The religious right has taken up this battle because they are defining marriage in a religious sense. What they are really defining is 'covenant marriage'. In a covenant marriage the marrying couple agree to pre-marital counseling and accept a more limited grounds for divorce. Covenant marriage emphasizes the belief that marriage is more than just a mere contract between two individuals, it is a religious marriage. There is nothing wrong with that, in fact, it is a good thing. However, a religious marriage can not be forced upon those of other beliefs ......that 1st amendment (freedom of religion) that allows a person to hold and exercise whatever religious beliefs they chose.

So, from a legal point of view, gay marriage is perfectly legal and right and proper. From a religious point of view, it may not be in keeping with some religious beliefs and that is ok too. However, we can not govern or legislate from one single religious point of view. This is exactly why our forefathers had the separation of church and state.

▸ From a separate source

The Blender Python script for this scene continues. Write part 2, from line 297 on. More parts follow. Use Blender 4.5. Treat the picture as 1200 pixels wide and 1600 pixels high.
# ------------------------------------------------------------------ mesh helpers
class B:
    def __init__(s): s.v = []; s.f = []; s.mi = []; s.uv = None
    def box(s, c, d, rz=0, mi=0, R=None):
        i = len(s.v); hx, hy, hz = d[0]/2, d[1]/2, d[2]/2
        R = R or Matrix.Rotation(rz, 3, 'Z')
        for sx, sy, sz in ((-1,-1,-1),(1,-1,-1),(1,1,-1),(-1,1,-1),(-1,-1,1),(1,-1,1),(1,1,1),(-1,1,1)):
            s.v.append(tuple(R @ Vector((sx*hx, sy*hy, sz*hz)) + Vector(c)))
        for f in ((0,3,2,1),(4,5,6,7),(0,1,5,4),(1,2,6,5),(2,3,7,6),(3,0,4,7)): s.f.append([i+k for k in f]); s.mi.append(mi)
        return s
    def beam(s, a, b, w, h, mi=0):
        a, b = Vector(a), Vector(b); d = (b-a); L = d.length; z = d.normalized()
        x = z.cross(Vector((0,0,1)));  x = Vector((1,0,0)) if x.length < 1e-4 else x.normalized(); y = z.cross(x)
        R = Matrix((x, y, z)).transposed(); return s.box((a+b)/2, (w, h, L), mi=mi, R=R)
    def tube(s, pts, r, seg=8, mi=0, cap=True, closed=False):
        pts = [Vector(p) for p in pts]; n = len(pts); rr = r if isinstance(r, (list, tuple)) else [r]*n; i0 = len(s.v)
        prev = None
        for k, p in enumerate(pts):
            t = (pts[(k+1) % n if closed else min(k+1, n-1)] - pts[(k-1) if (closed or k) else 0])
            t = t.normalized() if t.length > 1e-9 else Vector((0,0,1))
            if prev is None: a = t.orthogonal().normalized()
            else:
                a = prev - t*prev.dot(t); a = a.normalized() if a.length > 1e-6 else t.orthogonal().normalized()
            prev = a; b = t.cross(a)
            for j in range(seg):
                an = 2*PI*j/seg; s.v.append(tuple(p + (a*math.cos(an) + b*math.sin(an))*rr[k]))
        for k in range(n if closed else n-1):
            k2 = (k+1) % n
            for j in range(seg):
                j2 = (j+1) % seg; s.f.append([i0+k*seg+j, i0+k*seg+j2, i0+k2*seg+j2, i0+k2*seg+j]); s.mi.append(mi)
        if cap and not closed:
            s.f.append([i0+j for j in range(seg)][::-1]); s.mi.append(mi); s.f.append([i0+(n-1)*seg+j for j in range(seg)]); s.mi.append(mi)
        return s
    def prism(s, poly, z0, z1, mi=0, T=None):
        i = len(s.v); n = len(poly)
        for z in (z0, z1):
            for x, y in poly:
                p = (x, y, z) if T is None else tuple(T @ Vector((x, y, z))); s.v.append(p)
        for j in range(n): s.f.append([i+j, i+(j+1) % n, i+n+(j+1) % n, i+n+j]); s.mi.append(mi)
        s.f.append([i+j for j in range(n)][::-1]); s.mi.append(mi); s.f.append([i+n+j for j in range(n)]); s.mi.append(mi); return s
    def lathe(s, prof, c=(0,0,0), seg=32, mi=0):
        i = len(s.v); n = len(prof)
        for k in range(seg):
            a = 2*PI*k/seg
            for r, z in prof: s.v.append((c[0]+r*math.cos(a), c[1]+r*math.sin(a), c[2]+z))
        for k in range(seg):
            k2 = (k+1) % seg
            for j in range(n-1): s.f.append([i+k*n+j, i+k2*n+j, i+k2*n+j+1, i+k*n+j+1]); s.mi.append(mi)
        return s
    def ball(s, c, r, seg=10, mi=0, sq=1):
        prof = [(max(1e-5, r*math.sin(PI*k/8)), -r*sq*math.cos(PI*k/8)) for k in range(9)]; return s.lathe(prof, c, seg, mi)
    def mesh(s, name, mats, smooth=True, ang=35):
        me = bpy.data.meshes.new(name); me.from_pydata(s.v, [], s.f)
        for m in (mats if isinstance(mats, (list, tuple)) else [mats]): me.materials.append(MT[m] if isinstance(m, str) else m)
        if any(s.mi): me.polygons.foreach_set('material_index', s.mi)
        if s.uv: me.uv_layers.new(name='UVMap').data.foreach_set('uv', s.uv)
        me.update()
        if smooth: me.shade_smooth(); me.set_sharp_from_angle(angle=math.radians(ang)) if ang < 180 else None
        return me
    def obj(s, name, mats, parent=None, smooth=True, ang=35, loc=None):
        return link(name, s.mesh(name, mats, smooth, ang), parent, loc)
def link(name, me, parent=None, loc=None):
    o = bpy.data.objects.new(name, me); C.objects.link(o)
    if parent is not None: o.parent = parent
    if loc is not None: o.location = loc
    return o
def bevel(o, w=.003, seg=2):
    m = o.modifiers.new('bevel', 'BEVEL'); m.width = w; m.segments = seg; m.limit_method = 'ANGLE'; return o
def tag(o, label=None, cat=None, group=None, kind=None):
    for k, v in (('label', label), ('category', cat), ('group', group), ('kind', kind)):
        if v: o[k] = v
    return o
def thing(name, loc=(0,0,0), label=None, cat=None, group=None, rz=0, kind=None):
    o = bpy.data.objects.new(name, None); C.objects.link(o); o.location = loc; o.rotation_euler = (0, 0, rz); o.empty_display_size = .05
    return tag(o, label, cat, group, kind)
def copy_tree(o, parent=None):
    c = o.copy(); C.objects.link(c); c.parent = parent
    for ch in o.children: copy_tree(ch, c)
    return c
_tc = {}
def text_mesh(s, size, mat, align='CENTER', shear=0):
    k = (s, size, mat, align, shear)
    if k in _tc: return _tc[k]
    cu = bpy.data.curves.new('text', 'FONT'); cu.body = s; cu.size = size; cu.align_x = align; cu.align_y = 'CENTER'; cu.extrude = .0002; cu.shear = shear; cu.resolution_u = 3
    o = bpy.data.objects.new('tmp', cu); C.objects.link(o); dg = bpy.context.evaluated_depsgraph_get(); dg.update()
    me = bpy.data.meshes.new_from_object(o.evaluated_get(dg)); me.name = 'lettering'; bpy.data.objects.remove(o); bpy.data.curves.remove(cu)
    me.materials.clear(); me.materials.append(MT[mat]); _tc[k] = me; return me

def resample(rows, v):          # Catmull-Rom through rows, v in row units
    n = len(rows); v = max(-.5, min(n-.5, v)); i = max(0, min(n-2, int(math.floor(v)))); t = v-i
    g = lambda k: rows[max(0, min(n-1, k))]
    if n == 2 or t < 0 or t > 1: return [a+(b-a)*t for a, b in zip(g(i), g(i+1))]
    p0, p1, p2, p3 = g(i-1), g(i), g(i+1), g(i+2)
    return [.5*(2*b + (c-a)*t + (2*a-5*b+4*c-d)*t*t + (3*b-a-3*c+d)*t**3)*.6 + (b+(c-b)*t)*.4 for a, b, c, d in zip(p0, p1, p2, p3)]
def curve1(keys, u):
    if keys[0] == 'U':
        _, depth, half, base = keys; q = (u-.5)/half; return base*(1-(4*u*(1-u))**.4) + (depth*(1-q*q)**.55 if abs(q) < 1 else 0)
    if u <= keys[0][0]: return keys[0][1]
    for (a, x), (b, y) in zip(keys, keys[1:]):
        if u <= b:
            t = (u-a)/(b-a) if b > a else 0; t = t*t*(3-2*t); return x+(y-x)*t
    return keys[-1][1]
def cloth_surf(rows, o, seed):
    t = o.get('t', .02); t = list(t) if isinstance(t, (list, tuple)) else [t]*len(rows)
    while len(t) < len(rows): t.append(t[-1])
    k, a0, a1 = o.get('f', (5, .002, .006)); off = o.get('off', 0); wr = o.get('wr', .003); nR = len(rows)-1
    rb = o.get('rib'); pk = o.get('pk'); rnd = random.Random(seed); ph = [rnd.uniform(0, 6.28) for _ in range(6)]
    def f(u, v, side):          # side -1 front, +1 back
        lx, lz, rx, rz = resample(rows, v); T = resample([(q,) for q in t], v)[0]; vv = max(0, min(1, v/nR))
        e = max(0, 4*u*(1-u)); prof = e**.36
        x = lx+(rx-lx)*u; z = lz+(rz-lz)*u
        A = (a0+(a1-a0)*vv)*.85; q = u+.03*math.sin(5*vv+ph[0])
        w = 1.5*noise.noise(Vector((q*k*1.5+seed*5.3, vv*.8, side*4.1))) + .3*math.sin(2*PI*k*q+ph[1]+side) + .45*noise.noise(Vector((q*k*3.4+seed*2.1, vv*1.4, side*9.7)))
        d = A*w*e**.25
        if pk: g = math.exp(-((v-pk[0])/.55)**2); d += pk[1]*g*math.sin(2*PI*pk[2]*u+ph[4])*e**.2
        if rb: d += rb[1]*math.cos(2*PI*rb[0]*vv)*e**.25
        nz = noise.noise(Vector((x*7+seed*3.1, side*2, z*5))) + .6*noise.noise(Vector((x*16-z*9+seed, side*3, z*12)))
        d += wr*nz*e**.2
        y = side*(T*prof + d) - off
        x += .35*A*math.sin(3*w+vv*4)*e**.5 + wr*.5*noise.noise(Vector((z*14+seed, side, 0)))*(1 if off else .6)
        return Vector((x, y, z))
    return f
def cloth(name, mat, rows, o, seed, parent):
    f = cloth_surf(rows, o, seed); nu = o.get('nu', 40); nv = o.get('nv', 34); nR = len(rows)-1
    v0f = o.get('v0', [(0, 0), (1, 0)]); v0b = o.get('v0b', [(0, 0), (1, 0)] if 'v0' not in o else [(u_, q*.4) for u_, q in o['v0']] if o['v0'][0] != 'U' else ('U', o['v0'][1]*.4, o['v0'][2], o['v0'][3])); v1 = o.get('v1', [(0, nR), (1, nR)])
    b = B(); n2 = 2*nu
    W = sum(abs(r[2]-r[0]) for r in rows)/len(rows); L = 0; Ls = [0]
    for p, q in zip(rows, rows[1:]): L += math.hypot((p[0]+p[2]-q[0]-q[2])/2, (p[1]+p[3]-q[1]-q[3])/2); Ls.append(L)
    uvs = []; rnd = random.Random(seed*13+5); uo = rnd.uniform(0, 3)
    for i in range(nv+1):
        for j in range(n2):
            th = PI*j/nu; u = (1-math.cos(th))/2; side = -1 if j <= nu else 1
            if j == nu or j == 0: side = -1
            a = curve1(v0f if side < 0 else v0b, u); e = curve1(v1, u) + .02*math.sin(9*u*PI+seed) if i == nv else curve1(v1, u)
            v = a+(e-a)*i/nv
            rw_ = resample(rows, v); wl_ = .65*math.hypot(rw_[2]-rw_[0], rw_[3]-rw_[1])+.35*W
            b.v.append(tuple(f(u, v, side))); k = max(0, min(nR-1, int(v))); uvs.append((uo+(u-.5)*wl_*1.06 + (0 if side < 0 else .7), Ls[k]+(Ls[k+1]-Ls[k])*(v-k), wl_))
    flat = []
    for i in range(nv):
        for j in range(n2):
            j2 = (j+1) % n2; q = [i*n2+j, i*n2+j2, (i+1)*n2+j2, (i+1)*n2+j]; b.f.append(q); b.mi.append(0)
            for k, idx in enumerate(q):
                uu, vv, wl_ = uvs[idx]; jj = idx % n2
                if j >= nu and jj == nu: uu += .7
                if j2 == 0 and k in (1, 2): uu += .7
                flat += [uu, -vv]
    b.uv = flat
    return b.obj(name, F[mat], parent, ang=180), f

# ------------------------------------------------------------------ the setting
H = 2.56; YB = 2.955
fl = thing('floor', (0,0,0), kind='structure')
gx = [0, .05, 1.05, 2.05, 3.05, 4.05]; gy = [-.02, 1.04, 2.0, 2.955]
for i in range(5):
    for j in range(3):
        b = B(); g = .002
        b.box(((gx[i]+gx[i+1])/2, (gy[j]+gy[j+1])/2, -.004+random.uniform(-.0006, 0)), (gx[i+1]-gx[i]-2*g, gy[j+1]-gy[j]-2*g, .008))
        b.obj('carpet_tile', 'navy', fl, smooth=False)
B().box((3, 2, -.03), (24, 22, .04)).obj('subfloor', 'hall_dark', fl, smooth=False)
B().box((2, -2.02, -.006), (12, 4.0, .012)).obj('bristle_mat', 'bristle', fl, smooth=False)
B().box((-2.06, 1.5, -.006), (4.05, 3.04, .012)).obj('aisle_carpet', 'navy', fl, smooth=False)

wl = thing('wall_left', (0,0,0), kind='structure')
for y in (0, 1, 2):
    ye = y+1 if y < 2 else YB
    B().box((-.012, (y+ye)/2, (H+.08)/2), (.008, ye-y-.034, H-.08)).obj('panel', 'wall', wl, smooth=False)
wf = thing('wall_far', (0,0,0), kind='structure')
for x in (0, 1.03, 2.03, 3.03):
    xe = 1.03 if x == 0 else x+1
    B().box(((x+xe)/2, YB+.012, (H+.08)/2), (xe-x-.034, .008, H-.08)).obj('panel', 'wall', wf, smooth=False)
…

It may interest many to know, however, that many main line churches do welcome gays and many, the Catholic church included, offer special programs that target gays (in the same way that boy scouts target boys, etc). It is only the radical religious right that is putting up such a rant over gay marriage. In the state of California, it was the Mormons who came in from Utah, and did all the campaigning against gay marriage was the Mormons that funded everything and it was the Utah people that pushed Prop 8, it was not even something that originated in California!

In a world where love seems to be so elusive, a divorce rate of 50%, why would we ever want to put out the embers of love, no matter where they burn?